*Supplied information:*

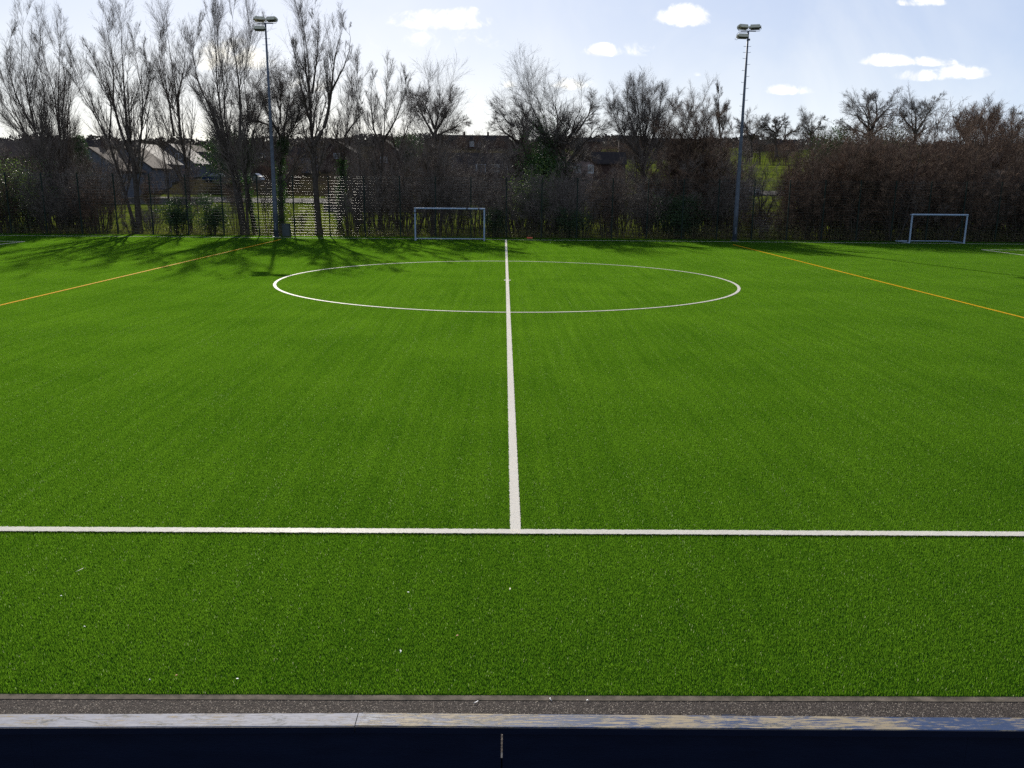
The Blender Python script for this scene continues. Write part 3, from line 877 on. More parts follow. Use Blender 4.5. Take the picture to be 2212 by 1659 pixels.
def children(P, R, n, t0, t1, ang, lfun, m_, trop, wig, r_ratio, r_tip, tmix=0.0, rg=rng):
    """n shoots on each polyline of P; everything vectorised"""
    N_, K, _ = P.shape
    t = rg.uniform(t0, t1, (N_, n))
    f = t * (K - 1)
    i = np.clip(f.astype(int), 0, K - 2)
    fr = (f - i)[..., None]
    idx = np.arange(N_)[:, None]
    start = P[idx, i] * (1 - fr) + P[idx, i + 1] * fr
    T = unit(P[idx, i + 1] - P[idx, i])
    r0 = (R[idx, i] * (1 - fr[..., 0]) + R[idx, i + 1] * fr[..., 0]) * r_ratio
    L = np.linalg.norm(np.diff(P, axis=1), axis=2).sum(1)[:, None]
    length = lfun(L, t) * rg.uniform(0.7, 1.3, t.shape)
    rnd = unit(np.cross(T, rg.normal(size=T.shape)))
    a = rg.uniform(ang[0], ang[1], t.shape)[..., None]
    d = T * np.cos(a) + rnd * np.sin(a)
    start, d, r0, length = start.reshape(-1, 3), d.reshape(-1, 3), r0.reshape(-1), length.reshape(-1)
    Q = [start]
    p = start
    for k in range(m_ - 1):
        d = unit(d + np.array([0, 0, trop]) + rg.normal(size=d.shape) * wig)
        p = p + d * (length / (m_ - 1))[:, None]
        Q.append(p)
    Q = np.stack(Q, 1)
    rr = np.maximum(r0[:, None] * np.linspace(1, 0.25, m_)[None], r_tip)
    return Q, rr


def refine(pts, k, wob, rg=rng):
    pts = np.asarray(pts, float)
    s_ = np.concatenate([[0], np.cumsum(np.linalg.norm(np.diff(pts, axis=0), axis=1))])
    u = np.linspace(0, s_[-1], k)
    o = np.stack([np.interp(u, s_, pts[:, j]) for j in range(3)], -1)
    for _ in range(2):                       # round the corners
        o[1:-1] = (o[:-2] + 2 * o[1:-1] + o[2:]) / 4
    w = rg.normal(0, wob, (k, 3))
    w[0] = 0
    return o + np.cumsum(w, 0) * np.linspace(0, 1, k)[:, None]


KINDS = {
    # L1: n, range, angle, length; L2 ; L3
    'willow': dict(n=(20, 12, 9), t0=.16, ang=(.26, .66), l1=.40, l1t=.27, l2=.36, l3=.50, trop=(.12, .11, .10), wig=(.025, .05, .07), m='twig'),
    'poplar': dict(n=(22, 12, 9), t0=.16, ang=(.24, .60), l1=.36, l1t=.24, l2=.36, l3=.50, trop=(.14, .12, .10), wig=(.025, .05, .07), m='twig'),
    'round': dict(n=(22, 12, 10), t0=.25, ang=(.35, .9), l1=.40, l1t=.12, l2=.52, l3=.5, trop=(.05, .04, .03), wig=(.07, .10, .13), m='twig_grey'),
    'oak': dict(n=(18, 11, 10), t0=.22, ang=(.4, 1.0), l1=.38, l1t=.10, l2=.54, l3=.5, trop=(.03, .03, .02), wig=(.16, .20, .22), m='twig_grey'),
    'fan': dict(n=(24, 12, 10), t0=.22, ang=(.30, .95), l1=.36, l1t=.12, l2=.52, l3=.5, trop=(.10, .08, .05), wig=(.08, .12, .18), m='twig_grey'),
    'dense': dict(n=(24, 12, 10), t0=.12, ang=(.35, 1.0), l1=.44, l1t=.22, l2=.38, l3=.5, trop=(.05, .04, .02), wig=(.12, .16, .2), m='twig_brown'),
}


def leafcloud(C, n, size, spread, rg=rng):
    i = rg.integers(0, len(C), n)
    c = C[i] + rg.normal(size=(n, 3)) * spread
    u = unit(rg.normal(size=(n, 3))) * (size * rg.uniform(.6, 1.3, n))[:, None]
    w = unit(np.cross(u, rg.normal(size=(n, 3)))) * np.linalg.norm(u, axis=1, keepdims=True) * .9
    return c, u, w


def tree(name, label, Y, stems, kind='willow', cat='tree', group=None, ivy=None, density=1.3, tip=0.0026, twig=None, depth=0.6, leaves=0):
    """stems: list of (points measured in the survey picture at distance Y, base radius)"""
    K = KINDS[kind]
    base = at(*stems[0][0][0], Y=Y)
    base[2] = float(ground_z(base[0], Y))
    root = thing(name, label, cat, tuple(float(c) for c in base), 0, group)
    tr, cr = MB(), MB()
    allP, allR = [], []
    for pts, r0 in stems:
        dy = rng.normal(0, depth)
        W = []
        for k, (px, py) in enumerate(pts):
            u = k / (len(pts) - 1)
            W.append(at(px, py, Y=Y + dy * u * 2) - base)
        if len(W) and W[0][2] < 0.6:
            W[0][2] = -0.1
            W[0][1] *= 0.2
        P = refine(W, 26, 0.035 if kind != 'oak' else 0.07)
        if kind in ('oak', 'round', 'fan'):      # leave the outer part of the crown to the twigs
            f_ = np.linspace(0, 25 * (.90 if len(pts) > 4 else .95), 26)
            P = np.stack([np.interp(f_, np.arange(26), P[:, j]) for j in range(3)], -1)
        R = r0 * np.clip(1 - np.linspace(0, 1, 26), 0, 1) ** (1.55 if kind in ('willow', 'poplar') else 1.2) * .95 + 0.007
        if W[0][2] < 0:
            R[0] *= 1.35
        allP.append(P)
        allR.append(R)
    P0, R0 = np.stack(allP), np.stack(allR)
    tr.tubes(P0, R0, 8)
    n1, n2, n3 = [max(2, int(round(c * density ** .5))) for c in K['n']]
    P1, R1 = children(P0, R0, n1, K['t0'], .97, K['ang'], lambda L, t: L * (K['l1'] - K['l1t'] * t), 6, K['trop'][0], K['wig'][0], .40, .0085)
    SL = np.linalg.norm(np.diff(P0, axis=1), axis=2).sum(1)
    keep_ = rng.uniform(0, 1, len(P1)) < np.repeat((SL / SL.max()) ** .8, n1)
    P1, R1 = P1[keep_], R1[keep_]
    P2, R2 = children(P1, R1, n2, .08, .95, (.25, .75), lambda L, t: L * K['l2'] * (1.15 - .5 * t), 4, K['trop'][1], K['wig'][1], .6, .0045)
    P3, R3 = children(P2, R2, n3, .05, .95, (.25, .8), lambda L, t: L * K['l3'] * (1.1 - .4 * t), 3, K['trop'][2], K['wig'][2], .6, tip)
    tr.tubes(P1, R1, 5)
    cr.tubes(P2, R2, 3)
    cr.tubes(P3, R3, 3)
    tr.build('trunk', M['bark'], root, smooth=True)
    cr.build('crown', M[twig or K['m']], root)
    if ivy:
        lo, hi, n = ivy
        C = P0.reshape(-1, 3)
        C = C[(C[:, 2] > lo) & (C[:, 2] < hi)]
        c, u, w = leafcloud(np.repeat(C, 4, 0) + rng.normal(size=(len(C) * 4, 3)) * .1, n, 0.06, 0.17)
        MB().quadset(c, u, w).build('ivy', M['ivy'], root)
    if leaves:
        c, u, w = leafcloud(P2[:, -1], leaves, 0.035, 0.15)
        MB().quadset(c, u, w).build('buds', M['twig_brown'], root)
    return root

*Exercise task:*
Please transcribe the material above exactly as written. Leave the pictures out.

*Expected output:*
The Blender Python script for this scene continues. Write part 3, from line 877 on. More parts follow. Use Blender 4.5. Take the picture to be 2212 by 1659 pixels.
def children(P, R, n, t0, t1, ang, lfun, m_, trop, wig, r_ratio, r_tip, tmix=0.0, rg=rng):
    """n shoots on each polyline of P; everything vectorised"""
    N_, K, _ = P.shape
    t = rg.uniform(t0, t1, (N_, n))
    f = t * (K - 1)
    i = np.clip(f.astype(int), 0, K - 2)
    fr = (f - i)[..., None]
    idx = np.arange(N_)[:, None]
    start = P[idx, i] * (1 - fr) + P[idx, i + 1] * fr
    T = unit(P[idx, i + 1] - P[idx, i])
    r0 = (R[idx, i] * (1 - fr[..., 0]) + R[idx, i + 1] * fr[..., 0]) * r_ratio
    L = np.linalg.norm(np.diff(P, axis=1), axis=2).sum(1)[:, None]
    length = lfun(L, t) * rg.uniform(0.7, 1.3, t.shape)
    rnd = unit(np.cross(T, rg.normal(size=T.shape)))
    a = rg.uniform(ang[0], ang[1], t.shape)[..., None]
    d = T * np.cos(a) + rnd * np.sin(a)
    start, d, r0, length = start.reshape(-1, 3), d.reshape(-1, 3), r0.reshape(-1), length.reshape(-1)
    Q = [start]
    p = start
    for k in range(m_ - 1):
        d = unit(d + np.array([0, 0, trop]) + rg.normal(size=d.shape) * wig)
        p = p + d * (length / (m_ - 1))[:, None]
        Q.append(p)
    Q = np.stack(Q, 1)
    rr = np.maximum(r0[:, None] * np.linspace(1, 0.25, m_)[None], r_tip)
    return Q, rr


def refine(pts, k, wob, rg=rng):
    pts = np.asarray(pts, float)
    s_ = np.concatenate([[0], np.cumsum(np.linalg.norm(np.diff(pts, axis=0), axis=1))])
    u = np.linspace(0, s_[-1], k)
    o = np.stack([np.interp(u, s_, pts[:, j]) for j in range(3)], -1)
    for _ in range(2):                       # round the corners
        o[1:-1] = (o[:-2] + 2 * o[1:-1] + o[2:]) / 4
    w = rg.normal(0, wob, (k, 3))
    w[0] = 0
    return o + np.cumsum(w, 0) * np.linspace(0, 1, k)[:, None]


KINDS = {
    # L1: n, range, angle, length; L2 ; L3
    'willow': dict(n=(20, 12, 9), t0=.16, ang=(.26, .66), l1=.40, l1t=.27, l2=.36, l3=.50, trop=(.12, .11, .10), wig=(.025, .05, .07), m='twig'),
    'poplar': dict(n=(22, 12, 9), t0=.16, ang=(.24, .60), l1=.36, l1t=.24, l2=.36, l3=.50, trop=(.14, .12, .10), wig=(.025, .05, .07), m='twig'),
    'round': dict(n=(22, 12, 10), t0=.25, ang=(.35, .9), l1=.40, l1t=.12, l2=.52, l3=.5, trop=(.05, .04, .03), wig=(.07, .10, .13), m='twig_grey'),
    'oak': dict(n=(18, 11, 10), t0=.22, ang=(.4, 1.0), l1=.38, l1t=.10, l2=.54, l3=.5, trop=(.03, .03, .02), wig=(.16, .20, .22), m='twig_grey'),
    'fan': dict(n=(24, 12, 10), t0=.22, ang=(.30, .95), l1=.36, l1t=.12, l2=.52, l3=.5, trop=(.10, .08, .05), wig=(.08, .12, .18), m='twig_grey'),
    'dense': dict(n=(24, 12, 10), t0=.12, ang=(.35, 1.0), l1=.44, l1t=.22, l2=.38, l3=.5, trop=(.05, .04, .02), wig=(.12, .16, .2), m='twig_brown'),
}


def leafcloud(C, n, size, spread, rg=rng):
    i = rg.integers(0, len(C), n)
    c = C[i] + rg.normal(size=(n, 3)) * spread
    u = unit(rg.normal(size=(n, 3))) * (size * rg.uniform(.6, 1.3, n))[:, None]
    w = unit(np.cross(u, rg.normal(size=(n, 3)))) * np.linalg.norm(u, axis=1, keepdims=True) * .9
    return c, u, w


def tree(name, label, Y, stems, kind='willow', cat='tree', group=None, ivy=None, density=1.3, tip=0.0026, twig=None, depth=0.6, leaves=0):
    """stems: list of (points measured in the survey picture at distance Y, base radius)"""
    K = KINDS[kind]
    base = at(*stems[0][0][0], Y=Y)
    base[2] = float(ground_z(base[0], Y))
    root = thing(name, label, cat, tuple(float(c) for c in base), 0, group)
    tr, cr = MB(), MB()
    allP, allR = [], []
    for pts, r0 in stems:
        dy = rng.normal(0, depth)
        W = []
        for k, (px, py) in enumerate(pts):
            u = k / (len(pts) - 1)
            W.append(at(px, py, Y=Y + dy * u * 2) - base)
        if len(W) and W[0][2] < 0.6:
            W[0][2] = -0.1
            W[0][1] *= 0.2
        P = refine(W, 26, 0.035 if kind != 'oak' else 0.07)
        if kind in ('oak', 'round', 'fan'):      # leave the outer part of the crown to the twigs
            f_ = np.linspace(0, 25 * (.90 if len(pts) > 4 else .95), 26)
            P = np.stack([np.interp(f_, np.arange(26), P[:, j]) for j in range(3)], -1)
        R = r0 * np.clip(1 - np.linspace(0, 1, 26), 0, 1) ** (1.55 if kind in ('willow', 'poplar') else 1.2) * .95 + 0.007
        if W[0][2] < 0:
            R[0] *= 1.35
        allP.append(P)
        allR.append(R)
    P0, R0 = np.stack(allP), np.stack(allR)
    tr.tubes(P0, R0, 8)
    n1, n2, n3 = [max(2, int(round(c * density ** .5))) for c in K['n']]
    P1, R1 = children(P0, R0, n1, K['t0'], .97, K['ang'], lambda L, t: L * (K['l1'] - K['l1t'] * t), 6, K['trop'][0], K['wig'][0], .40, .0085)
    SL = np.linalg.norm(np.diff(P0, axis=1), axis=2).sum(1)
    keep_ = rng.uniform(0, 1, len(P1)) < np.repeat((SL / SL.max()) ** .8, n1)
    P1, R1 = P1[keep_], R1[keep_]
    P2, R2 = children(P1, R1, n2, .08, .95, (.25, .75), lambda L, t: L * K['l2'] * (1.15 - .5 * t), 4, K['trop'][1], K['wig'][1], .6, .0045)
    P3, R3 = children(P2, R2, n3, .05, .95, (.25, .8), lambda L, t: L * K['l3'] * (1.1 - .4 * t), 3, K['trop'][2], K['wig'][2], .6, tip)
    tr.tubes(P1, R1, 5)
    cr.tubes(P2, R2, 3)
    cr.tubes(P3, R3, 3)
    tr.build('trunk', M['bark'], root, smooth=True)
    cr.build('crown', M[twig or K['m']], root)
    if ivy:
        lo, hi, n = ivy
        C = P0.reshape(-1, 3)
        C = C[(C[:, 2] > lo) & (C[:, 2] < hi)]
        c, u, w = leafcloud(np.repeat(C, 4, 0) + rng.normal(size=(len(C) * 4, 3)) * .1, n, 0.06, 0.17)
        MB().quadset(c, u, w).build('ivy', M['ivy'], root)
    if leaves:
        c, u, w = leafcloud(P2[:, -1], leaves, 0.035, 0.15)
        MB().quadset(c, u, w).build('buds', M['twig_brown'], root)
    return root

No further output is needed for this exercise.